*WHAT IS EXPECTED*
Begin with the line that contains "WALLP = m('#332b29', .28)", end with the line that contains "b.build('knob', p)", and extract exactly that stretch of lines.

[Scene modeling code data]
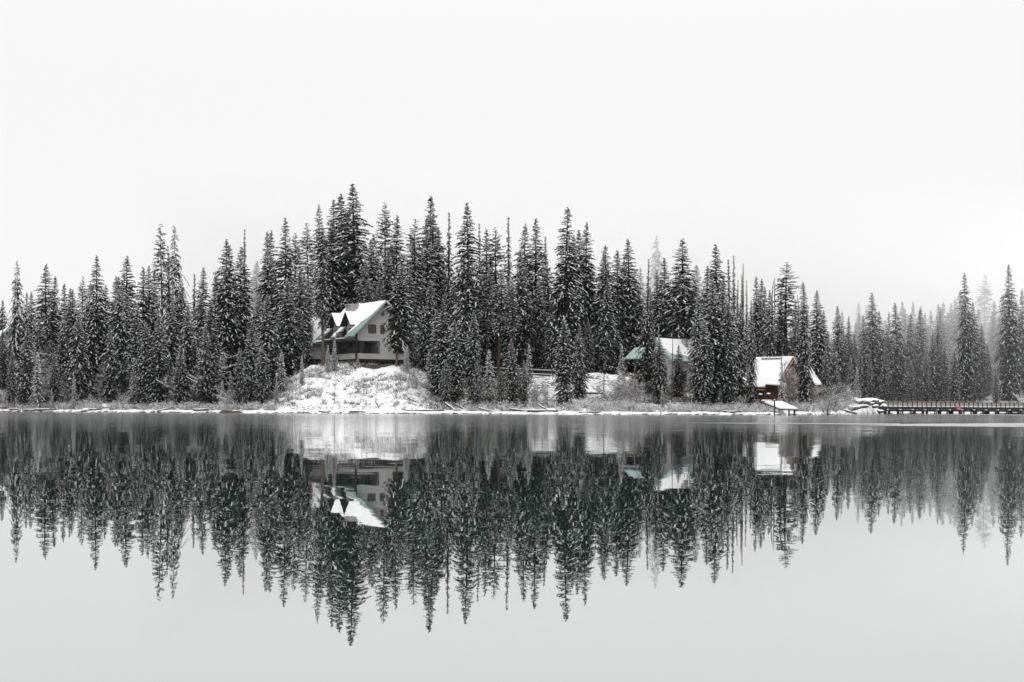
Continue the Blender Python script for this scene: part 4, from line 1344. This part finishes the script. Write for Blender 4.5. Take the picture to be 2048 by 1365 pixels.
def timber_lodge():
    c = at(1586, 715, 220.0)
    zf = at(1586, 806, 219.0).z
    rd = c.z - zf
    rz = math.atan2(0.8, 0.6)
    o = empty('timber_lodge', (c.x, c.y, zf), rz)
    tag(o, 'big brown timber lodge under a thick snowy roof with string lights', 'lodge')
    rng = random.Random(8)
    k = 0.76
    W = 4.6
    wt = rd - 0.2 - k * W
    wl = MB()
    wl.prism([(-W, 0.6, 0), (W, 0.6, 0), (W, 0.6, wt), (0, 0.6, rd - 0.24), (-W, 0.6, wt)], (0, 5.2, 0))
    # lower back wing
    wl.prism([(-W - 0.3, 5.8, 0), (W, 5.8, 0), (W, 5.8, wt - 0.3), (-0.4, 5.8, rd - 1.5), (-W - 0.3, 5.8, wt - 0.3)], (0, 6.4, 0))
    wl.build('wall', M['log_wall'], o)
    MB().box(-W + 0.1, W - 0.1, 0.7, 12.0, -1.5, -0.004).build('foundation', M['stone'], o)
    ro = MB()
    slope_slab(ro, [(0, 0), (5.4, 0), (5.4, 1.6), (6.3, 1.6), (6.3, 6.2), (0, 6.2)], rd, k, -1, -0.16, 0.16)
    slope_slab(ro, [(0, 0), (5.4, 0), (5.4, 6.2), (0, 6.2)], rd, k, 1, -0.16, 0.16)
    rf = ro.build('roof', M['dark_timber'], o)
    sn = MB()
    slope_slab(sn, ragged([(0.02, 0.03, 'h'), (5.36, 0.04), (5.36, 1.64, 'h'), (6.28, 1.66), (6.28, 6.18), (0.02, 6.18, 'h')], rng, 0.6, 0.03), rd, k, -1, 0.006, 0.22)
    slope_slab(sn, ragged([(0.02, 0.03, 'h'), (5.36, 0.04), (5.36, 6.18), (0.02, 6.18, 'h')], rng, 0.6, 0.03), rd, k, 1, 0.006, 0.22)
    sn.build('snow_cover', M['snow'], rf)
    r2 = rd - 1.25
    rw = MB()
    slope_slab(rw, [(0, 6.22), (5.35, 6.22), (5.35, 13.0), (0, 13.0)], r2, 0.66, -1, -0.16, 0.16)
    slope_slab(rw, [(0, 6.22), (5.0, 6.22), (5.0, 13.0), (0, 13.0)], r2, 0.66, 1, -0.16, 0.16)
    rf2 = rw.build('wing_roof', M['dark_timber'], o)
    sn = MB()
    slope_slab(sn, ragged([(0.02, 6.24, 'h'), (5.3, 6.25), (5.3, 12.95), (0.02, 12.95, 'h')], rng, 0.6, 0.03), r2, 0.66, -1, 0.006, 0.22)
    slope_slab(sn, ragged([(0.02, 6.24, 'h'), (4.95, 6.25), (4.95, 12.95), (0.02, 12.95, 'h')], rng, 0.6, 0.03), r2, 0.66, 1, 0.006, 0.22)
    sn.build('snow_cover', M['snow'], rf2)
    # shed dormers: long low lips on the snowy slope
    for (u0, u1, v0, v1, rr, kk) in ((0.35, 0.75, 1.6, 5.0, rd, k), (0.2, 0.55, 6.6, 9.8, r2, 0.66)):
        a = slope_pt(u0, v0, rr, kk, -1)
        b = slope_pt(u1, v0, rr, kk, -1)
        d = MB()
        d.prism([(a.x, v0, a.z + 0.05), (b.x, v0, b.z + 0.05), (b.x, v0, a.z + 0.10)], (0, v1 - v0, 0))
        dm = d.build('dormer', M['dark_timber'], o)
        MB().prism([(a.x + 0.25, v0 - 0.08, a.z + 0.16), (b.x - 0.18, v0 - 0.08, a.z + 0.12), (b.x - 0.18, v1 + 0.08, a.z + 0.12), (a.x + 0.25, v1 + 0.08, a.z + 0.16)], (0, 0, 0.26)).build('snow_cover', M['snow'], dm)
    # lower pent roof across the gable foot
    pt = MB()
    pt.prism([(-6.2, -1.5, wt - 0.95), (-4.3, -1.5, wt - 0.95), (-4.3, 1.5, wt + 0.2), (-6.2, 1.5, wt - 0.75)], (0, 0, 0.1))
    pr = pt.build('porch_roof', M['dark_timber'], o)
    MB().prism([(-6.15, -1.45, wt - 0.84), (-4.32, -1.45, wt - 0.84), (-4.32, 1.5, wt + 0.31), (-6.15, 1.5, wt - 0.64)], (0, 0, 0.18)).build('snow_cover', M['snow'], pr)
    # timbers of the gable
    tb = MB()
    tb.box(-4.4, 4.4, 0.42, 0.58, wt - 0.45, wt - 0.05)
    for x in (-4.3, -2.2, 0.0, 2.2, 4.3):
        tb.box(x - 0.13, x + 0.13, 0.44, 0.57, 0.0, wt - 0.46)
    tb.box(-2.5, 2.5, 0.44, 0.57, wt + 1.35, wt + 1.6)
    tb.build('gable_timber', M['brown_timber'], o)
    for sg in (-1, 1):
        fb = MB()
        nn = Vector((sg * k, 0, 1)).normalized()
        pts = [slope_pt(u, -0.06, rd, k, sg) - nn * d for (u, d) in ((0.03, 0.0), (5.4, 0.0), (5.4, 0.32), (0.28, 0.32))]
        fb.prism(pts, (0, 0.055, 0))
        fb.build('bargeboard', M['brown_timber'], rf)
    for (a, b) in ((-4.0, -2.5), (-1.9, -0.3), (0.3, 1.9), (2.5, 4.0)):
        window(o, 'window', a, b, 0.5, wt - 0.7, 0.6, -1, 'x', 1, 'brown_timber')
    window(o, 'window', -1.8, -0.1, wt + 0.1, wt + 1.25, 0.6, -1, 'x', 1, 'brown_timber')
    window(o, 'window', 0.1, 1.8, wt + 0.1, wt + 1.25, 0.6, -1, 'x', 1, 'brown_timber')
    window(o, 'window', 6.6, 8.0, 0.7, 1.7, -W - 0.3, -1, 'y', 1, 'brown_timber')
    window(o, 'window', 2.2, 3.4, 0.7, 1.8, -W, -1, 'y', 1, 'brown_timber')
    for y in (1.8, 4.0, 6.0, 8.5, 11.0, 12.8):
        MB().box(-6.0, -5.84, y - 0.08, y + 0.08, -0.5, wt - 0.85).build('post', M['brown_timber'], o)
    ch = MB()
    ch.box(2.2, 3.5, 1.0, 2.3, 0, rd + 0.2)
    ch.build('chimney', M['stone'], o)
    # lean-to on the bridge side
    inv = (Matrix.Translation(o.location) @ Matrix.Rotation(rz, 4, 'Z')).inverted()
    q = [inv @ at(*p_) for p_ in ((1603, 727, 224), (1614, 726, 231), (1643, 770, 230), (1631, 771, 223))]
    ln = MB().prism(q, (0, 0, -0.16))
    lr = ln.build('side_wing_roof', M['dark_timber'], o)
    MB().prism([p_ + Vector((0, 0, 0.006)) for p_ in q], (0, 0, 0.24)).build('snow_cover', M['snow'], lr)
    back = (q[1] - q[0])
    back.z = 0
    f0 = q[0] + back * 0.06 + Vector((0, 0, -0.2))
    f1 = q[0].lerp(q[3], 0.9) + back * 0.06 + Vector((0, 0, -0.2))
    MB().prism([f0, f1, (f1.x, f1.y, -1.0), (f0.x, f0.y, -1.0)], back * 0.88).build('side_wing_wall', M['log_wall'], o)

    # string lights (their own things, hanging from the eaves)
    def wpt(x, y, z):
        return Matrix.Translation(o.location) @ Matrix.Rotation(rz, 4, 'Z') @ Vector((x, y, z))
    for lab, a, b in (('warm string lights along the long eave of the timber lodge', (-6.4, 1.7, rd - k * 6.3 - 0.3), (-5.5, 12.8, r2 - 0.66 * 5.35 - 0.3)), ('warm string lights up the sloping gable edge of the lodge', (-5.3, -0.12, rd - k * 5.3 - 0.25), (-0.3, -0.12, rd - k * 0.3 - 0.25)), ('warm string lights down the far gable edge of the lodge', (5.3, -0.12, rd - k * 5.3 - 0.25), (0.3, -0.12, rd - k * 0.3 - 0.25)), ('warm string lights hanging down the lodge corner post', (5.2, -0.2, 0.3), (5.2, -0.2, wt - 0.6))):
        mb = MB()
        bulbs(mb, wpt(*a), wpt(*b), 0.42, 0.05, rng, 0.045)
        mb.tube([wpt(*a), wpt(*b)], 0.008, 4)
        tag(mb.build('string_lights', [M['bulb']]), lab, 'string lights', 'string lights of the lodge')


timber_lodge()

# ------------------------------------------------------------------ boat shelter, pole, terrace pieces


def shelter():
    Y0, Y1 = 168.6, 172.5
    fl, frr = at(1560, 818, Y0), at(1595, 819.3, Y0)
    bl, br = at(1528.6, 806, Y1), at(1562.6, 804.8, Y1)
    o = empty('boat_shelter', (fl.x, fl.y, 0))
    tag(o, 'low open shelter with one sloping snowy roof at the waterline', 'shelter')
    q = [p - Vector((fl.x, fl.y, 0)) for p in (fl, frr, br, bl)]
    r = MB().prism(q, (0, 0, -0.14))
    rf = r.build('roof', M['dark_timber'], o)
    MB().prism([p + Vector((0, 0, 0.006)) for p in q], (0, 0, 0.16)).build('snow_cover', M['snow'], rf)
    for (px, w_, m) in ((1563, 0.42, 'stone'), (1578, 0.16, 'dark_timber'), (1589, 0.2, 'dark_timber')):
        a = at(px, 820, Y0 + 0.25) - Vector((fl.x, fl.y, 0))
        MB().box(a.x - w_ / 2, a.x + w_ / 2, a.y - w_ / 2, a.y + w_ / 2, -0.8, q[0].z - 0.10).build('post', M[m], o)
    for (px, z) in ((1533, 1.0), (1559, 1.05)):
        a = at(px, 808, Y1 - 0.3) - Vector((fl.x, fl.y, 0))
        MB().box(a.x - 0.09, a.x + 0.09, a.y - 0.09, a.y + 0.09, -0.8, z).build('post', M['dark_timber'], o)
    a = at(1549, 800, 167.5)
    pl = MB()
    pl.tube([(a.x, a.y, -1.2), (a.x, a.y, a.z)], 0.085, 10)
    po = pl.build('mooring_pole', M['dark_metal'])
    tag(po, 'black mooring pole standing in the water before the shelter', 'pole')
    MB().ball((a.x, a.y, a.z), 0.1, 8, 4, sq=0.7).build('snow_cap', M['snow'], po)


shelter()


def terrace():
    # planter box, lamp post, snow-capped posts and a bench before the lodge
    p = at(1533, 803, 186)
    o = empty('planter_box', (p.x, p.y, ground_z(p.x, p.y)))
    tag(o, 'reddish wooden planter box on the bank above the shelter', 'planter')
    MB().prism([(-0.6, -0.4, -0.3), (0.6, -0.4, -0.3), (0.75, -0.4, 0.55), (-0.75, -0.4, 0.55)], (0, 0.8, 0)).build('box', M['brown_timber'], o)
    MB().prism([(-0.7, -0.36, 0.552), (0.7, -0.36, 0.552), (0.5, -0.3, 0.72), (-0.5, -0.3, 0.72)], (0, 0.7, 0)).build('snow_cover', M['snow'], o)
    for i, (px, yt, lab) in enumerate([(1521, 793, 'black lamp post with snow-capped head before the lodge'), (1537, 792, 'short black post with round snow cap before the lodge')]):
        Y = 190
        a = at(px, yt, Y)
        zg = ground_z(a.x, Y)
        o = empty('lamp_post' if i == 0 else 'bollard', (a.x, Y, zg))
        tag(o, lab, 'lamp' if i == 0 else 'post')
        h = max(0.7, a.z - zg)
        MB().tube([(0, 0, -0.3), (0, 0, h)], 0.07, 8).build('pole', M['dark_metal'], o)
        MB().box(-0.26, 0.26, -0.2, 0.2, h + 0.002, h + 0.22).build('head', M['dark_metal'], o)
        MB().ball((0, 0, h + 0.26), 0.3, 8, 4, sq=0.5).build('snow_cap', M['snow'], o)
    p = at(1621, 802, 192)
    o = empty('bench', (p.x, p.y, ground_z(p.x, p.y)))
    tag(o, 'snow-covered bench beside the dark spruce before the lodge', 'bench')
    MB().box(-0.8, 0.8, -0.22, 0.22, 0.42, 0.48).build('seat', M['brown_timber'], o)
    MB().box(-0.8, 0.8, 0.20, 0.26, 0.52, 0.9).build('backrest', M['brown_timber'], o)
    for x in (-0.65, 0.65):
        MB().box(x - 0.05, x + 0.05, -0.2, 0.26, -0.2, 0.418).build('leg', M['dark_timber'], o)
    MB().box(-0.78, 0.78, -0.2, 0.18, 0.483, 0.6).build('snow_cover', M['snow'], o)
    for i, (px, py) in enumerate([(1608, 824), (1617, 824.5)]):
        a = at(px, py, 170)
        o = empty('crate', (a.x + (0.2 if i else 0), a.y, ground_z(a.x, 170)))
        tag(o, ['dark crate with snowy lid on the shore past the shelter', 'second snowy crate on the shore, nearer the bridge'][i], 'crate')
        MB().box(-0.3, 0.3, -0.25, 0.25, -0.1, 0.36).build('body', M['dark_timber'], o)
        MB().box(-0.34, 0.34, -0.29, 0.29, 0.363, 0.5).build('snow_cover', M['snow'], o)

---

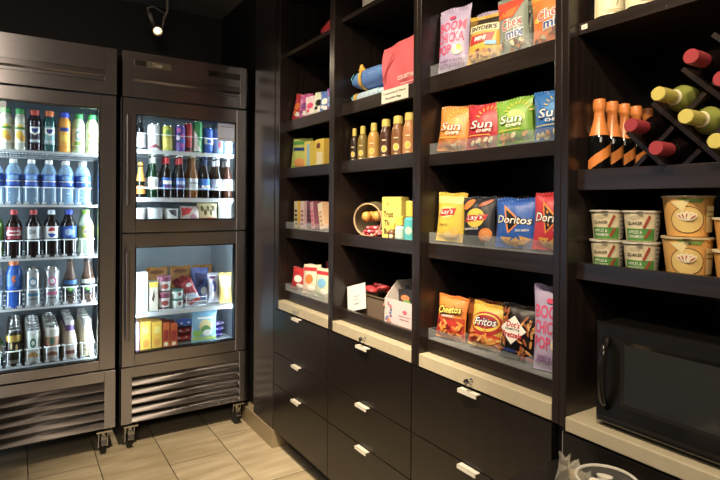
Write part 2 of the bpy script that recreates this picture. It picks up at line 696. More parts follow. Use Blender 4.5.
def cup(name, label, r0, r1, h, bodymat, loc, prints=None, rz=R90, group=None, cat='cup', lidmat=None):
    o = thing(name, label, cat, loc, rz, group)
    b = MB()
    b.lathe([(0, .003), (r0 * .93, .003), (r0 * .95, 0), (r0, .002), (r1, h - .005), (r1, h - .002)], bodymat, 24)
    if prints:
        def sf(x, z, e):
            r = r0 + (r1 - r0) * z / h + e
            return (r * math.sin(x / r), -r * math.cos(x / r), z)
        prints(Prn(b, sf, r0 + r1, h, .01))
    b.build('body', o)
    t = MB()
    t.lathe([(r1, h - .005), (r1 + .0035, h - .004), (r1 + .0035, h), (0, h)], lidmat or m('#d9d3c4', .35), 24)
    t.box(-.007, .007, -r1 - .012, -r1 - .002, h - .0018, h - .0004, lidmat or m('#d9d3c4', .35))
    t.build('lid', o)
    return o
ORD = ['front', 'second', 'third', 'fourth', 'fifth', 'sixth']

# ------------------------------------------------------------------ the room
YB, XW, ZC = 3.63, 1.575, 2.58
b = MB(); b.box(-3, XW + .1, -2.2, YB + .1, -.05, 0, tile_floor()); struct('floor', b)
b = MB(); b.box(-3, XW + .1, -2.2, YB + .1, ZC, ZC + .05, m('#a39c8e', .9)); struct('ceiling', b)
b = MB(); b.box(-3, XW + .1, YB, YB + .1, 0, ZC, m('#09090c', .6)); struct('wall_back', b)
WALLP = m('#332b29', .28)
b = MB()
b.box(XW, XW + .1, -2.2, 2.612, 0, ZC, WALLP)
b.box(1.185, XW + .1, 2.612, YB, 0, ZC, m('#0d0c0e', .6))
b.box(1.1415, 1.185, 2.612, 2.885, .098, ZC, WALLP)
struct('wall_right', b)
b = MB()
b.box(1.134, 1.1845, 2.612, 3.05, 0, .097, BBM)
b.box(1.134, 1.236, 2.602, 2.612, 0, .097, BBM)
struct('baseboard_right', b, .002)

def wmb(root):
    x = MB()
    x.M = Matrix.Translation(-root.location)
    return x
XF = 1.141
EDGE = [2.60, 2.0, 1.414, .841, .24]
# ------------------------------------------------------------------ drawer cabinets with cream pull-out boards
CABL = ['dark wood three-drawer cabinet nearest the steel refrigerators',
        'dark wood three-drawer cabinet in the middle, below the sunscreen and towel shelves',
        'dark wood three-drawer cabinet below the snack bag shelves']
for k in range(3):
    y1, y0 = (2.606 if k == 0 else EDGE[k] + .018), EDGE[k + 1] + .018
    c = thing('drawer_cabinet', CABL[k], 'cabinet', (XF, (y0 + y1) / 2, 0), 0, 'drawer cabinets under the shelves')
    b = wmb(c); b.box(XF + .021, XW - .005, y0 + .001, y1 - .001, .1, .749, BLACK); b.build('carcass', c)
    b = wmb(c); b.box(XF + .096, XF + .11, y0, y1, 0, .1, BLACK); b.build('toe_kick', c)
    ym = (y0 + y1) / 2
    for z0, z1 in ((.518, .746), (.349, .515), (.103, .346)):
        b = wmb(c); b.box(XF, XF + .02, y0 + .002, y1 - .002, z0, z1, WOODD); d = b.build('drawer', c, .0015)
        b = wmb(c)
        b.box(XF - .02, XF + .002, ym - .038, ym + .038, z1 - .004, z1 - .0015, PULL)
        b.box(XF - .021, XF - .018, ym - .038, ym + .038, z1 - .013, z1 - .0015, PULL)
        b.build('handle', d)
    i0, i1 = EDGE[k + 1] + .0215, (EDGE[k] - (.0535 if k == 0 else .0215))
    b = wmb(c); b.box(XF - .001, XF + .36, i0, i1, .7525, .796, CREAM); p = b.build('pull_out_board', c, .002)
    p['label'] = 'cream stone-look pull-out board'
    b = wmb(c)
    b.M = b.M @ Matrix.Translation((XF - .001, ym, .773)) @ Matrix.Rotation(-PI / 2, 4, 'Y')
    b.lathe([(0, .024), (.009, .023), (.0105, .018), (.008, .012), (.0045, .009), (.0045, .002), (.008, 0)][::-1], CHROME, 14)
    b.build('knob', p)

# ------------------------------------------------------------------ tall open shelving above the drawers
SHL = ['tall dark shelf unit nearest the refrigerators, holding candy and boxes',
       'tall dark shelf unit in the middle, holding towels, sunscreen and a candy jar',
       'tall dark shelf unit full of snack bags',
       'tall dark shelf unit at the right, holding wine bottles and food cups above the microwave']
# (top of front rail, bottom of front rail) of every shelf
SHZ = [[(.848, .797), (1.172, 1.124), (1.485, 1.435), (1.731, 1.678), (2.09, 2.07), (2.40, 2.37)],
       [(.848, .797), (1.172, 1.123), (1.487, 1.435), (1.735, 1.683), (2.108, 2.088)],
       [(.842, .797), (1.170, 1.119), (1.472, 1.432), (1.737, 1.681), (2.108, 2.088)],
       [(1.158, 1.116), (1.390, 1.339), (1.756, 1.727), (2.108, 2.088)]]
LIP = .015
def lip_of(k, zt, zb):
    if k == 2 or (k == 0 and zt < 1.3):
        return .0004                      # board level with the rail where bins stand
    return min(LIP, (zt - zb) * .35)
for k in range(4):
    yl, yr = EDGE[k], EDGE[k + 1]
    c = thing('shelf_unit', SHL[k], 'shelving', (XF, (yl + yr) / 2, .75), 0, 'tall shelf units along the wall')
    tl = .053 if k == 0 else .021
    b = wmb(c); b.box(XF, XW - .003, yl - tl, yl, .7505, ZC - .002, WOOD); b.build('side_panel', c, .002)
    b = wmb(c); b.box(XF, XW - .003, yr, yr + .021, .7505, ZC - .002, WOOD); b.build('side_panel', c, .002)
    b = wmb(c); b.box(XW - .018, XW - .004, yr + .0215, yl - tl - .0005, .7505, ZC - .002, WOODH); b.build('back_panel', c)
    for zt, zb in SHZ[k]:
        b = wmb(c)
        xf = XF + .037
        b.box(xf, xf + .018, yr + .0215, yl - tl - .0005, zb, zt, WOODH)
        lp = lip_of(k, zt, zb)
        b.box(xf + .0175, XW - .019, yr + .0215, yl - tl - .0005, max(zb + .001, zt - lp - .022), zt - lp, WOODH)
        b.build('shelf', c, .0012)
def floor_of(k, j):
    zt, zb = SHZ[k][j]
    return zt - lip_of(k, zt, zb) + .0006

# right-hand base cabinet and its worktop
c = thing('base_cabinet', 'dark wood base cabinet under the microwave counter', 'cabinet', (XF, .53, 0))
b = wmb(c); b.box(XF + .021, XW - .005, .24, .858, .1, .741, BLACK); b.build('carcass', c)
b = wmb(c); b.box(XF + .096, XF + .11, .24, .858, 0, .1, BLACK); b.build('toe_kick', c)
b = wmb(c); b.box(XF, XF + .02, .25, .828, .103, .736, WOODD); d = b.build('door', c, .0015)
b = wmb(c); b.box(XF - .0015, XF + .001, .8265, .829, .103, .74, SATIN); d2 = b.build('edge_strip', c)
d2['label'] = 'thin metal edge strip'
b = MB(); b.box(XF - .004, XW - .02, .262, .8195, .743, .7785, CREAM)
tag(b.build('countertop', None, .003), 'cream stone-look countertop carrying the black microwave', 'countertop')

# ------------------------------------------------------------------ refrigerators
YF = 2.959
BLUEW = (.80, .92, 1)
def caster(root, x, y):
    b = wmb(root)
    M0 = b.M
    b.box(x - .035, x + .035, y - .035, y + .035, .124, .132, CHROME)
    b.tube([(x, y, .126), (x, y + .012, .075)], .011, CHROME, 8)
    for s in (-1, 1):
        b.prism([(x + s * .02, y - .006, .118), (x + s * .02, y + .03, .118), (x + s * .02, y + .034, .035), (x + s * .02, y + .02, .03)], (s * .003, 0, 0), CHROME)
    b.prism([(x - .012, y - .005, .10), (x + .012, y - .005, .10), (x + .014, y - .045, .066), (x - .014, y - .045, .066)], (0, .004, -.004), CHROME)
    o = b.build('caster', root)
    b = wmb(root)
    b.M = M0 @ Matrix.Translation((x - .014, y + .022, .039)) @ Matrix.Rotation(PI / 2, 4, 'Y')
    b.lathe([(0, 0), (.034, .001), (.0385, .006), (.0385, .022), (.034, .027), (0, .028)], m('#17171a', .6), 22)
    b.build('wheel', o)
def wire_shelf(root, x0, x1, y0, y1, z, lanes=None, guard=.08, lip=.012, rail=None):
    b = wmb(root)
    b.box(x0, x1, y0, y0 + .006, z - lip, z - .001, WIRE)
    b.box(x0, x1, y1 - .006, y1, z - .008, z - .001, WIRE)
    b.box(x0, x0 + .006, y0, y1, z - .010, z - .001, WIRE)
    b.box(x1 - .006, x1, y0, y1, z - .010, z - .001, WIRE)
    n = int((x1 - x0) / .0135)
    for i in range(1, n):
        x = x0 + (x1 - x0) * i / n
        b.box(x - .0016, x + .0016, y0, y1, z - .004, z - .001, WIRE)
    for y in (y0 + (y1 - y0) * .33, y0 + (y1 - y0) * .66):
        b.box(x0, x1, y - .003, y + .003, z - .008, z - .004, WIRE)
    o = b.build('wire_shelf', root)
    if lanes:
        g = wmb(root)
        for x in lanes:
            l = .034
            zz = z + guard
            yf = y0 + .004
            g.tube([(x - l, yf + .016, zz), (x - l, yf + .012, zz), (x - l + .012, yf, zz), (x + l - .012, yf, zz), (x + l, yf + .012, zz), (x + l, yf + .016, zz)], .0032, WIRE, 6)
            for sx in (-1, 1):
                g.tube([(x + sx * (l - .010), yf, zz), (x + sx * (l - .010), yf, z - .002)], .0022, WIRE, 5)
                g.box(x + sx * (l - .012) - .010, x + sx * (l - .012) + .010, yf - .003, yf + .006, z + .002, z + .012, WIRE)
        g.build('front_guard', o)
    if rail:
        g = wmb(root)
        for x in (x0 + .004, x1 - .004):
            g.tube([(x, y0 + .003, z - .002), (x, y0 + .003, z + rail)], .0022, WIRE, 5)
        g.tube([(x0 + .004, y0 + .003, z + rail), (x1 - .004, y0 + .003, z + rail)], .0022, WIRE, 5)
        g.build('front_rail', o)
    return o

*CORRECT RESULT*
WALLP = m('#332b29', .28)
b = MB()
b.box(XW, XW + .1, -2.2, 2.612, 0, ZC, WALLP)
b.box(1.185, XW + .1, 2.612, YB, 0, ZC, m('#0d0c0e', .6))
b.box(1.1415, 1.185, 2.612, 2.885, .098, ZC, WALLP)
struct('wall_right', b)
b = MB()
b.box(1.134, 1.1845, 2.612, 3.05, 0, .097, BBM)
b.box(1.134, 1.236, 2.602, 2.612, 0, .097, BBM)
struct('baseboard_right', b, .002)

def wmb(root):
    x = MB()
    x.M = Matrix.Translation(-root.location)
    return x
XF = 1.141
EDGE = [2.60, 2.0, 1.414, .841, .24]
# ------------------------------------------------------------------ drawer cabinets with cream pull-out boards
CABL = ['dark wood three-drawer cabinet nearest the steel refrigerators',
        'dark wood three-drawer cabinet in the middle, below the sunscreen and towel shelves',
        'dark wood three-drawer cabinet below the snack bag shelves']
for k in range(3):
    y1, y0 = (2.606 if k == 0 else EDGE[k] + .018), EDGE[k + 1] + .018
    c = thing('drawer_cabinet', CABL[k], 'cabinet', (XF, (y0 + y1) / 2, 0), 0, 'drawer cabinets under the shelves')
    b = wmb(c); b.box(XF + .021, XW - .005, y0 + .001, y1 - .001, .1, .749, BLACK); b.build('carcass', c)
    b = wmb(c); b.box(XF + .096, XF + .11, y0, y1, 0, .1, BLACK); b.build('toe_kick', c)
    ym = (y0 + y1) / 2
    for z0, z1 in ((.518, .746), (.349, .515), (.103, .346)):
        b = wmb(c); b.box(XF, XF + .02, y0 + .002, y1 - .002, z0, z1, WOODD); d = b.build('drawer', c, .0015)
        b = wmb(c)
        b.box(XF - .02, XF + .002, ym - .038, ym + .038, z1 - .004, z1 - .0015, PULL)
        b.box(XF - .021, XF - .018, ym - .038, ym + .038, z1 - .013, z1 - .0015, PULL)
        b.build('handle', d)
    i0, i1 = EDGE[k + 1] + .0215, (EDGE[k] - (.0535 if k == 0 else .0215))
    b = wmb(c); b.box(XF - .001, XF + .36, i0, i1, .7525, .796, CREAM); p = b.build('pull_out_board', c, .002)
    p['label'] = 'cream stone-look pull-out board'
    b = wmb(c)
    b.M = b.M @ Matrix.Translation((XF - .001, ym, .773)) @ Matrix.Rotation(-PI / 2, 4, 'Y')
    b.lathe([(0, .024), (.009, .023), (.0105, .018), (.008, .012), (.0045, .009), (.0045, .002), (.008, 0)][::-1], CHROME, 14)
    b.build('knob', p)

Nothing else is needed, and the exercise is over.